What We Love: This is the opposite of a hipster hotel with all the modern Instagram-bait trappings, and that's why we love it. We've been staying here for decades, but that’s only a fraction of the nearly 100 years that the inn has been a pocket of warmth in an otherwise tough-as-nails town. The 35 rooms are quirky and personal, filled with vintage finds from many eras. Nothing matches, and everything's perfect. Located on a quiet Dupont Circle street, the hotel occupies three Victorian townhouses and, during World War II, was home to the Female Navy Officers known as WAVES. Today, guests and visitors can have a drink by two fireplaces in three lounges or have dinner at the Michelin-noted restaurant that has specialized in local ingredients before it was trendy.

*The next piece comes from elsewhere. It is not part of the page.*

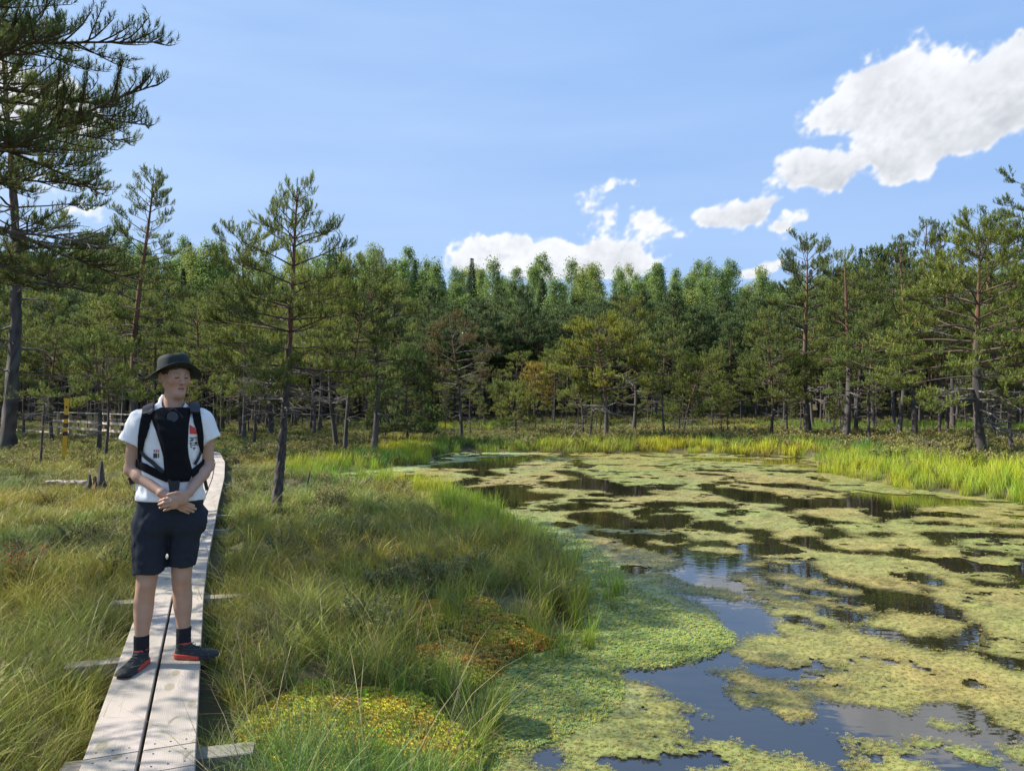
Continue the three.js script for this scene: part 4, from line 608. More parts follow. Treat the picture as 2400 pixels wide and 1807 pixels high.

But here's one trend we'd like to see them inspire: The hotel is almost totally employee-owned.
Moxy Chelsea
Where: New York, New York
What We Love: That the latest from Moxy Hotels takes inspiration from its Flower District location is clear from the entrance — a Putnam & Putnam Flower Shop — and even more from the stunning three-story vertical garden in the second floor lounge. Rockwell Group designed the public spaces with lots of cheeky, playful touches throughout: at Italian-chic Feroce Restaurant and Bar Feroce on the ground floor, in the Conservatory second-floor lobby (ha ha to the classic Italian sculptures holding selfie sticks), and The Fleur Room rooftop bar (dig that elaborate disco ball). Yabu-Pushelberg designed the rooms, which may be small but are notable for their efficient use of space, multi-functional furniture, comfy beds, and floor-to-ceiling windows. As at other Moxys, some rooms are available in bunk configurations for family and small group sleepover fun.
La Bohemia
Where: Todos Santos, Mexico
What We Love: The eight-room boutique hideaway has all the creature comforts of a great bed-and-breakfast — beds with beautiful headboards upholstered in bright Otomi fabrics; wool blankets imported from Peru; bathrooms with hand-painted tiles, beautiful Mexican sinks, and locally sourced bath products; and a lush tropical garden with hammocks, an honor bar, and a small but lovely swimming pool. The owners, Erin and Andrew Wheelwright, are an absolute dream and will hook you up with everything Todos Santos has to offer.